Além da tal sondagem feita aos leitores de um blogue, vários estudos parecem apontar para que o tal tipo “introversão+intuição+pensamento” tenda mais para a esquerda do que para a direita:

– Não encontro muitos estudos relacionando o MBTI (o mais popular dos modelos jungianos da personalidade) com tendências políticas (provavelmente porque a comunidade científica não leva o MBTI a sério…), mas o que encontrei, The Personality of Policy Preferences: Analyzingthe Relationship between Myers-Briggs PersonalityTypes and Political Views [PDF], as associações que descobriu foi entre “extroversão” e talvez “sensação” com conservadorismo, e “introversão” e talvez “intuição” com “liberalismo” (isto é, “esquerda” em American English), o que parece ir um pouco na direção que eu previ

– Mas para o modelo dos “5 grandes fatores”, que esse sim é popular entre os estudos científicos, há carradas de pesquisas feitas sobre a ligação com a política; o tipo de pessoa que estou pensando creio que, em linguagem “5 grandes”, será o equivalente a “baixa extroversão, alta abertura, baixa agradabilidade”. Segundo o estudo que cito aqui, “abertura” alta tende a estar relacionado com esquerda na economia e nas causas fraturantes, e “extroversão” baixa e “agradabilidade” alta tende a estar relacionado com esquerda na economia; assim é de esperar que o tipo “baixa extroversão, alta abertura, baixa agradabilidade” seja de esquerda nas causas fraturantes (por causa da “abertura”) e indeterminado na economia (com a “abertura” alta e “extroversão” baixa a puxar para a esquerda e “agradabilidade” baixa a puxar para a direita). Mas, de qualquer maneira, mesmo que não sejam de esquerda, é provável que muitos sejam aquilo a que os conservadores chamam “bloquistas que não querem pagar impostos” tipo Iniciativa Liberal.

– Outro estudo usando os “5 grandes”, The Big Five Personality Traits in the Political Arena, tem resultados parecidos: tanto “abertura” alta como “extroversão” baixa estão associadas com esquerda na economia e nas causas fraturantes, e “agradabiliade” baixa com ser de esquerda nas causas fraturantes e direita na economia; ou seja, de novo é de esperar que quem tenha “baixa extroversão, alta abertura, baixa agradabilidade” seja de esquerda nas causas fraturantes e indeterminado na economia (exatamente como no caso anterior, com a a “abertura” alta e “extroversão” baixa a puxar para a esquerda e “agradabilidade” baixa a puxar para a direita).

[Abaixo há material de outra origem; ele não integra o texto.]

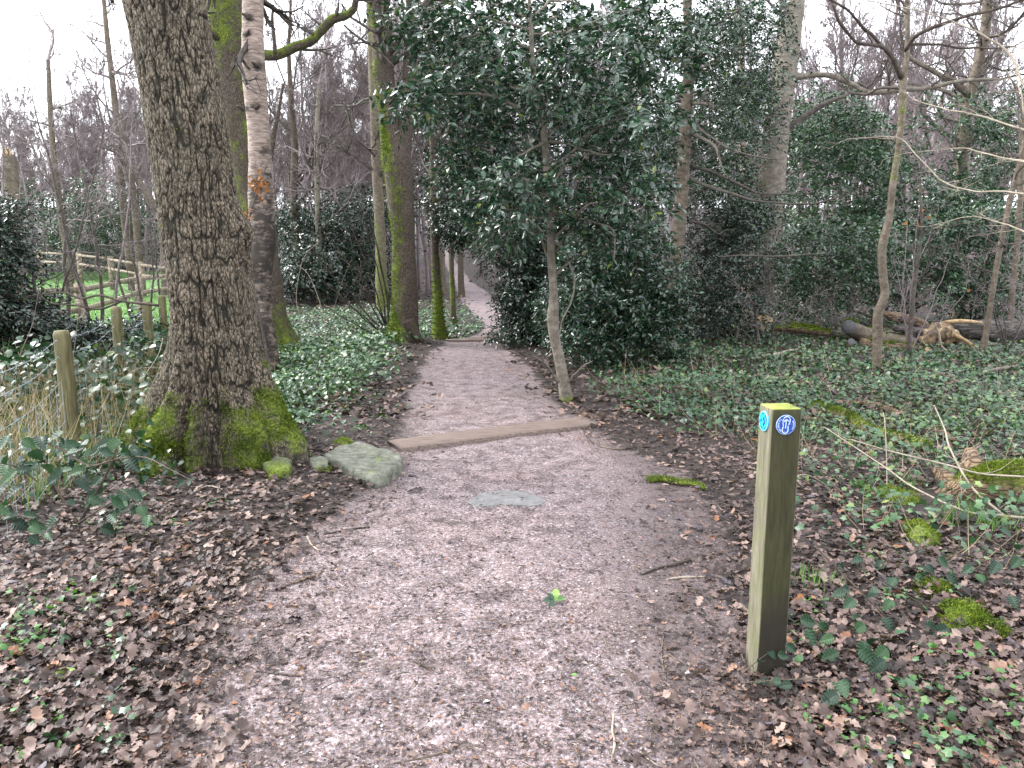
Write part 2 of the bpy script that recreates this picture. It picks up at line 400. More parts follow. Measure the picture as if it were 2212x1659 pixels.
def post_mat():
    s = NT('post_wood'); c = s.co((9, 9, .9)); n = s.noise(c, 7, 6, .7); f = s.noise(s.co((1, 1, 1)), 14, 5, .7)
    col = s.ramp(n, [(.3, (.075, .068, .048)), (.5, (.15, .138, .10)), (.72, (.24, .22, .175))])
    # green algae in blotches
    col = s.mix(s.ramp(f, [(.42, 0.), (.68, .6)]), col, (.12, .14, .05))
    a = s.attr('front'); col = s.mix(a, col, s.mix(1.0, col, (.28, .285, .18), 'MULTIPLY'))      # dark algae on the front face, plus its shade painted into the colour
    d = s.math('ADD', s.attr('stain'), s.math('MULTIPLY', s.math('SUBTRACT', s.noise(s.co((3, 3, .8)), 4, 5), .5), .9))
    col = s.mix(s.ramp(d, [(.45, 0.), (.7, .85)]), col, (.022, .018, .014))                     # damp stain creeping up
    t = s.attr('top'); col = s.mix(t, col, s.ramp(f, [(.3, (.11, .13, .03)), (.5, (.22, .25, .05)), (.7, (.33, .35, .11))]))
    return s.fin(col, .8, s.bump(n, .004, .8), .3)
post_mat()

# ------------------------------------------------------------------ leaf templates: local x = along leaf, y = across, z = up
def strip_leaf(xs, ws, fold=.25, droop=.15, zed=None):
    n = len(xs); xs = np.array(xs, float); ws = np.array(ws, float)
    mz = -droop*xs**2
    V = [[x, 0, z] for x, z in zip(xs, mz)]
    Li = {}; Ri = {}
    for i in range(1, n-1):
        ez = mz[i] + fold*ws[i] + (zed[i] if zed is not None else 0)
        Li[i] = len(V); V.append([xs[i], ws[i], ez]); Ri[i] = len(V); V.append([xs[i], -ws[i], ez - (zed[i]*1.6 if zed is not None else 0)])
    F = []
    for S, flip in ((Li, False), (Ri, True)):
        for i in range(n-1):
            if i == 0: t = [(0, 1, S[1])]
            elif i == n-2: t = [(i, i+1, S[i])]
            else: t = [(i, i+1, S[i+1]), (i, S[i+1], S[i])]
            F += [(a, c, b) if flip else (a, b, c) for a, b, c in t]
    return np.array(V, float), np.array(F)
T_H8 = strip_leaf([0, .33, .7, 1], [0, .22, .19, 0], .35, .12)
T_H4 = strip_leaf([0, .45, 1], [0, .24, 0], .35, .12)
T_H12 = strip_leaf([0, .22, .48, .76, 1], [0, .20, .25, .17, 0], .3, .16)
T_W8 = strip_leaf([0, .25, .65, 1], [0, .36, .33, 0], .18, .22)      # wide (ivy, bramble)
T_W4 = strip_leaf([0, .4, 1], [0, .42, 0], .2, .2)
T_B = strip_leaf([0, .05, .14, .18, .28, .32, .43, .47, .58, .62, .72, .76, .86, 1], [0, .13, .29, .26, .37, .32, .37, .31, .32, .25, .24, .16, .12, 0], .30, .28, [0, .03, -.03, .05, -.03, .05, -.03, .05, -.03, .05, -.03, .04, -.01, 0])
def oak_leaf(seed):
    r = random.Random(seed)
    xs = [0, .14, .26, .36, .48, .58, .70, .80, .90, 1]
    ws = [0, .06, .20, .12, .30, .17, .31, .18, .20, 0]
    ws = [w_*r.uniform(.85, 1.15) for w_ in ws]
    z = [r.uniform(-.10, .14) for _ in xs]
    V, F = strip_leaf(xs, ws, r.uniform(-.3, .5), r.uniform(-.35, .35), z)
    V[:, 2] += .05*np.sin(V[:, 0]*9+seed)
    return V, F
T_OAK = [oak_leaf(i) for i in range(6)]
def oak_simple(seed):
    r = random.Random(seed+50)
    return strip_leaf([0, .25, .45, .7, 1], [0, .22*r.uniform(.7, 1.2), .14, .28*r.uniform(.7, 1.2), 0], r.uniform(-.3, .5), r.uniform(-.4, .3), [0, r.uniform(-.1, .1), r.uniform(-.1, .1), r.uniform(-.1, .1), 0])
T_OAKS = [oak_simple(i) for i in range(5)]
def ivy_leaf():
    th = np.array([180, 135, 95, 60, 30, 0, -30, -60, -95, -135])*pi/180; r = np.array([.25, .55, .48, .62, .42, .75, .42, .62, .48, .55])
    V = [[0.45, 0, .03]] + [[.45+a*cos(t)*.75, a*sin(t)*.8, -.06*abs(sin(t))] for a, t in zip(r, th)]
    F = [(0, 1+i, 1+(i+1) % 10) for i in range(10)]
    return np.array(V), np.array(F)
T_IVY = ivy_leaf()
def blade_tpl():
    V = np.array([[0, -.5, 0], [0, .5, 0], [.4, .4, .02], [.4, -.4, .02], [.8, .22, -.06], [.8, -.22, -.06], [1, 0, -.16]], float)
    return V, [np.array([[0, 1, 2, 3], [3, 2, 4, 5]]), np.array([[5, 4, 6]])]
def place(tpl, pos, ax, up, scale, wscale=None):
    """merge copies of a template: local x -> ax, z -> roughly up"""
    V, F = tpl; pos = np.asarray(pos, float); n = len(pos)
    X = nrm(ax); Y = nrm(np.cross(up, X)); Z = np.cross(X, Y)
    S = np.asarray(scale, float).reshape(n, 1, 1); Wd = S if wscale is None else np.asarray(wscale, float).reshape(n, 1, 1)
    P = pos[:, None] + V[None, :, 0:1]*S*X[:, None] + V[None, :, 1:2]*Wd*Y[:, None] + V[None, :, 2:3]*S*Z[:, None]
    Fs = F if isinstance(F, list) else [F]
    out = [(np.arange(n)[:, None, None]*len(V) + f[None]).reshape(-1, f.shape[1]) for f in Fs]
    return P.reshape(-1, 3), out, [len(f) for f in Fs]
def leaf_obj(name, mat, parts, parent=None, loc=None):
    """parts: list of (tpl,pos,ax,up,scale,rnd[,wscale])"""
    ms, rn = [], []
    for p in parts:
        tpl, pos, ax, up, sc, rnd = p[:6]
        if len(pos) == 0: continue
        V, F, cnt = place(tpl, pos, ax, up, sc, p[6] if len(p) > 6 else None)
        ms.append((V, F)); rn += [np.repeat(rnd, c) for c in cnt]
    V, F = merge(ms)
    return mesh_obj(name, V, F, MAT[mat], parent, loc, fattr={'rnd': np.concatenate(rn)})
def randdir(n, rng=RNG):
    return nrm(rng.normal(size=(n, 3)))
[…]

– Sobre as eleições britânicas de 2015, um estudo sobre o assunto parece associar esse tipo de personalidade sobretudo aos eleitores dos Verdes e em parte aos dos Liberais Democratas; mas atenção que se retirarmos a parte da “abertura” alta, passando a englobar o conjunto das pessoas introvertidas e socialmente problemáticas (sem terem que ter necessariamente os interesses intelectuais associados ao fator “abertura”), então aí os do UKIP também entram no grupo, e passa a ser um perfil comum a toda a gente que não votou Conservador nem Trabalhista.